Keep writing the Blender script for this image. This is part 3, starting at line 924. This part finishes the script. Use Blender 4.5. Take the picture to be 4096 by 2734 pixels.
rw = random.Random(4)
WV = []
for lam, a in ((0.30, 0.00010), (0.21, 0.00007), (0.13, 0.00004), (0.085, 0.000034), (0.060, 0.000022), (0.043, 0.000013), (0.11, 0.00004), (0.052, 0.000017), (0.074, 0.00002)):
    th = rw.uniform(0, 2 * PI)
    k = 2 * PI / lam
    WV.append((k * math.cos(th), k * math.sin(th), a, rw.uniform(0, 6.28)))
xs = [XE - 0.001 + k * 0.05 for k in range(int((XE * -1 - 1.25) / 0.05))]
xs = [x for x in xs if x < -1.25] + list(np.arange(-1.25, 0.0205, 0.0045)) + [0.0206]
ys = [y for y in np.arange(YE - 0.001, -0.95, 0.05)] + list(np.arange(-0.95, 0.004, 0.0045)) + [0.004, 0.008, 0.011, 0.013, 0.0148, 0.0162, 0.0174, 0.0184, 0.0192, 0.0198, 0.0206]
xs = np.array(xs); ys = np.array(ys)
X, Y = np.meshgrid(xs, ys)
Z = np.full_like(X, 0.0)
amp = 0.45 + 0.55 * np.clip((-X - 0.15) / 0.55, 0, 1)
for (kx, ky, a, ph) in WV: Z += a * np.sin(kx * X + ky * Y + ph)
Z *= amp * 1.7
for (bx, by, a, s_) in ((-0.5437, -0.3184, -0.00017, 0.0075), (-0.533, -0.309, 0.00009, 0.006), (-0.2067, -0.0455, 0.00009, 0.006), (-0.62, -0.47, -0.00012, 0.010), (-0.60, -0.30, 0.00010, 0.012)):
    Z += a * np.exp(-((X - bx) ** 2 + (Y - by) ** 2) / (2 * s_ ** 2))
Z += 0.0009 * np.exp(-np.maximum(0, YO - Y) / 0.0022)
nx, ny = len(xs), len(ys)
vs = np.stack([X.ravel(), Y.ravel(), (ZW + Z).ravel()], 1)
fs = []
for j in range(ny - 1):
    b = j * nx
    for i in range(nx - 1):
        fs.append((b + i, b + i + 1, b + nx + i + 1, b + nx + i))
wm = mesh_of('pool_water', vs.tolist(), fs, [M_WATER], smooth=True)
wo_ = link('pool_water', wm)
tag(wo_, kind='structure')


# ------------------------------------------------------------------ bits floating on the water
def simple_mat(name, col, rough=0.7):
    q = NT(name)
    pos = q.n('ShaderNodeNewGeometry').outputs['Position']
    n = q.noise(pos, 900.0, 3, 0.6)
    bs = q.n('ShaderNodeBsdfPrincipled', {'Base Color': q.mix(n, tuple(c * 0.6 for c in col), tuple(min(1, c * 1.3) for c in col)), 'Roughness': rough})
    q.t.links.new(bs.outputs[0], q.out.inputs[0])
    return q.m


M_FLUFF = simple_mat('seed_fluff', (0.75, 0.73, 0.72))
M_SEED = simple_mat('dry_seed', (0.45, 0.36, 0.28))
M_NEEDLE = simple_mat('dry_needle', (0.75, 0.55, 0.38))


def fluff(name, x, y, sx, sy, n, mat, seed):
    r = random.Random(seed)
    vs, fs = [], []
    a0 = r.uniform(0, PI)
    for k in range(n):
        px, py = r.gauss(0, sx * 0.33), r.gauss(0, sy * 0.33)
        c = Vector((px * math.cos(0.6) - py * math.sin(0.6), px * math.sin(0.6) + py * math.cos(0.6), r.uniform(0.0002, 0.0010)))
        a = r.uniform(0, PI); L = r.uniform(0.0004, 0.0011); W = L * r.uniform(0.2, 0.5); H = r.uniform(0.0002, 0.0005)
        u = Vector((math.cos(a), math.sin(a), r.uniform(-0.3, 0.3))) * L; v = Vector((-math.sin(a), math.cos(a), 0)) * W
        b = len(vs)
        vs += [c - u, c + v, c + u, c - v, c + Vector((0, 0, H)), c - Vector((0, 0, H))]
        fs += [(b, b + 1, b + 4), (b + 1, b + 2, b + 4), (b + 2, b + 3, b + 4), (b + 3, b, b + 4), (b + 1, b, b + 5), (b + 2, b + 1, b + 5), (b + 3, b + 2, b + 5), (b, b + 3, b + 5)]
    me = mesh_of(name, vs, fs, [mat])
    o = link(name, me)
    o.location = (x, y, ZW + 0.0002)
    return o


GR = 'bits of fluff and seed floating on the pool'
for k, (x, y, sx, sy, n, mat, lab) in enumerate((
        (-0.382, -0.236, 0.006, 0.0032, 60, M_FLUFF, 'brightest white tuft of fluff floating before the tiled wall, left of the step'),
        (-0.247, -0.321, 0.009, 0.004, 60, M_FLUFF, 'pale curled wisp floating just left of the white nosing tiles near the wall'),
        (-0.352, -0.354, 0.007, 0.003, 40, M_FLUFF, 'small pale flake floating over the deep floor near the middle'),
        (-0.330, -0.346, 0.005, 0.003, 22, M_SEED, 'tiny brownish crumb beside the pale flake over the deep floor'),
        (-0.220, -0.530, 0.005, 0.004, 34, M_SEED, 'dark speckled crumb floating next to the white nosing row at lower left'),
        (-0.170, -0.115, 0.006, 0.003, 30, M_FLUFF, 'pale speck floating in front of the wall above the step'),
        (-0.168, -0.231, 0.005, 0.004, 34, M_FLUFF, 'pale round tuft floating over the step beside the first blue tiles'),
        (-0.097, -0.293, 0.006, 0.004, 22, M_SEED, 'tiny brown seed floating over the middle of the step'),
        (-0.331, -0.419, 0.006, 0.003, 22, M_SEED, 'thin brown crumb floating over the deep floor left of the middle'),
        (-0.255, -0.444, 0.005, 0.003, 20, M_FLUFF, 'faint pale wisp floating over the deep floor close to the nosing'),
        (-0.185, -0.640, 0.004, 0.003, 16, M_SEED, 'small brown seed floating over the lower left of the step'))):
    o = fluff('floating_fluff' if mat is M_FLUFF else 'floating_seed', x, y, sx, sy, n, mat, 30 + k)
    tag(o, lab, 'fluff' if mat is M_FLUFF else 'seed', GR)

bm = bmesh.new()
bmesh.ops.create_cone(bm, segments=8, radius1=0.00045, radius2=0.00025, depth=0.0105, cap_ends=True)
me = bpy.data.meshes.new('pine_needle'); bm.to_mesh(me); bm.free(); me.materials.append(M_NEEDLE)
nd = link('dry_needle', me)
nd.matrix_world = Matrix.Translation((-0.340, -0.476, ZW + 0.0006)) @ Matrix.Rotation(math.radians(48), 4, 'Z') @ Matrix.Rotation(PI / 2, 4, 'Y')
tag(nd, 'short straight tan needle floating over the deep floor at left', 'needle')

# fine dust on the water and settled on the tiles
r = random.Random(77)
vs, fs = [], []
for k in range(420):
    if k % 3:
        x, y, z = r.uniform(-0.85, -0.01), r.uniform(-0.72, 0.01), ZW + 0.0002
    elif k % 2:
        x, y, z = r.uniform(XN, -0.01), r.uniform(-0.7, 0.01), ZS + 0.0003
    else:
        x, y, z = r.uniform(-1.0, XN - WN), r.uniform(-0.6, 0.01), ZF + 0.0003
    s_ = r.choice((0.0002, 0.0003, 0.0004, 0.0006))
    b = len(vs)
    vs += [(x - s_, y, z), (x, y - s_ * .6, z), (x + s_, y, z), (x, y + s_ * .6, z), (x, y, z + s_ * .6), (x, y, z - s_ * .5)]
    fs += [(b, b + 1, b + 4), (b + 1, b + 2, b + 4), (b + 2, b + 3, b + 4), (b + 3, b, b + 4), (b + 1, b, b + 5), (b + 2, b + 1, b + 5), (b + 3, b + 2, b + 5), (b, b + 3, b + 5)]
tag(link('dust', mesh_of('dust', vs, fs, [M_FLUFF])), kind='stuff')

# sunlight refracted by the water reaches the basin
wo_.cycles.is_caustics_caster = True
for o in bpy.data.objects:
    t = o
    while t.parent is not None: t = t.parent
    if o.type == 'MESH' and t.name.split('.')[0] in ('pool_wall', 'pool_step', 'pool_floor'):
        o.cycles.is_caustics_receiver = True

▸ **Stated task**
Write out, exactly and with nothing else, the lines of the listing above from its first line through the line with "tag(wo_, kind='structure')".

▸ **Response to this exercise**
Keep writing the Blender script for this image. This is part 3, starting at line 924. This part finishes the script. Use Blender 4.5. Take the picture to be 4096 by 2734 pixels.
rw = random.Random(4)
WV = []
for lam, a in ((0.30, 0.00010), (0.21, 0.00007), (0.13, 0.00004), (0.085, 0.000034), (0.060, 0.000022), (0.043, 0.000013), (0.11, 0.00004), (0.052, 0.000017), (0.074, 0.00002)):
    th = rw.uniform(0, 2 * PI)
    k = 2 * PI / lam
    WV.append((k * math.cos(th), k * math.sin(th), a, rw.uniform(0, 6.28)))
xs = [XE - 0.001 + k * 0.05 for k in range(int((XE * -1 - 1.25) / 0.05))]
xs = [x for x in xs if x < -1.25] + list(np.arange(-1.25, 0.0205, 0.0045)) + [0.0206]
ys = [y for y in np.arange(YE - 0.001, -0.95, 0.05)] + list(np.arange(-0.95, 0.004, 0.0045)) + [0.004, 0.008, 0.011, 0.013, 0.0148, 0.0162, 0.0174, 0.0184, 0.0192, 0.0198, 0.0206]
xs = np.array(xs); ys = np.array(ys)
X, Y = np.meshgrid(xs, ys)
Z = np.full_like(X, 0.0)
amp = 0.45 + 0.55 * np.clip((-X - 0.15) / 0.55, 0, 1)
for (kx, ky, a, ph) in WV: Z += a * np.sin(kx * X + ky * Y + ph)
Z *= amp * 1.7
for (bx, by, a, s_) in ((-0.5437, -0.3184, -0.00017, 0.0075), (-0.533, -0.309, 0.00009, 0.006), (-0.2067, -0.0455, 0.00009, 0.006), (-0.62, -0.47, -0.00012, 0.010), (-0.60, -0.30, 0.00010, 0.012)):
    Z += a * np.exp(-((X - bx) ** 2 + (Y - by) ** 2) / (2 * s_ ** 2))
Z += 0.0009 * np.exp(-np.maximum(0, YO - Y) / 0.0022)
nx, ny = len(xs), len(ys)
vs = np.stack([X.ravel(), Y.ravel(), (ZW + Z).ravel()], 1)
fs = []
for j in range(ny - 1):
    b = j * nx
    for i in range(nx - 1):
        fs.append((b + i, b + i + 1, b + nx + i + 1, b + nx + i))
wm = mesh_of('pool_water', vs.tolist(), fs, [M_WATER], smooth=True)
wo_ = link('pool_water', wm)
tag(wo_, kind='structure')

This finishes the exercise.